P1

Make
McLaren
Segment
Coupe

We nearly didn't include McLaren in this series. They are, after all, much more racing team than manufacturer. But then, so was Ferrari at first, and McLaren has also been getting much more serious about building cars in the recent past, and could now probably safely be said to exist in both worlds. And much as you would expect from a company primarily engaged in motorsports, the road cars built by the company formed in 1963 by a young Kiwi named Bruce McLaren are amazing technological achievements.

Though reasonably successful in Formula 1, Bruce McLaren didn't want to limit himself to one series, and started his own team as a means of competing in as many series as he could handle. This started with the Australian Tasman Series, a short-lived venture similar to F1 but allowing bigger engines. In F1, McLaren was still driving for Cooper in the early days of his team, but decided to move his team into F1 for the 1966 season. The team was soon also competing in Can-Am, and its first F1 World Championship would come in 1974, at the hands of the legendary Emerson Fittipaldi.

Many people believe that McLaren's first foray into building road cars came in 1992 with the F1, which still stands as an absolutely amazing car today, but McLaren made a couple of earlier attempts long before this. The first was the M6GT, a car which was to be built and homologated so that it could compete at Le Mans. This was basically a Can-Am car with a roof and some other tweaks to make it street legal. Of course, this was the late Sixties, so not a whole lot tweaks were really needed, as safety and emissions legislation wasn't quite so stringent. But manufacturing still proved to be a problem and the project never really got underway.

McLaren's next street car venture came in 1980, when it teamed up with Ford to make a special McLaren Mustang. The resulting car was an incredible technological achievement, but also horrifyingly expensive. Just 250 units were planned, but the high price made the car so unappealing that only 10 ended up being built, including the prototype. But it's not likely that this bothered anyone at McLaren for long, as the mid-Eighties to early Nineties were a golden age of sorts for McLaren in F1. From 1984 to 1991, McLaren won every F1 championship save one (1987) thanks to the driving of Niki Lauda, Alain Prost and Ayrton Senna.

From there came the debut of the F1 road car - at the time, the fastest production car ever made - and McLaren would become a well-known name even to those who weren't racing fans. Of course, though McLaren never intended to race the F1 supercar, it was eventually raced as the F1 GTR. This racing version wasn't too different from the street version, with the exception of the stripped interior and added safety equipment. But at the 1995 running of the 24 Hours of Le Mans, the F1 still took an overall win, beating purpose-built prototypes made specifically for this race.

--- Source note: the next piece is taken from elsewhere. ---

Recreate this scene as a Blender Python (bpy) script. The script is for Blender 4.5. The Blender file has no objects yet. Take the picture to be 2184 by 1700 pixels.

McLaren had an absolutely bombproof reputation at this point, as there was no shortage of evidence that it definitely knew exactly what it was doing. McLaren is now the second oldest and second most successful team in the history of Formula 1, shown up in both categories only by Ferrari. It is also now producing the MP4-12C road car (which is also being raced in GT3 competition), and the new P1 has just been revealed. McLaren might not be the reigning champion, but it seems we can expect it to be highly competitive on the street and the track for many years to come.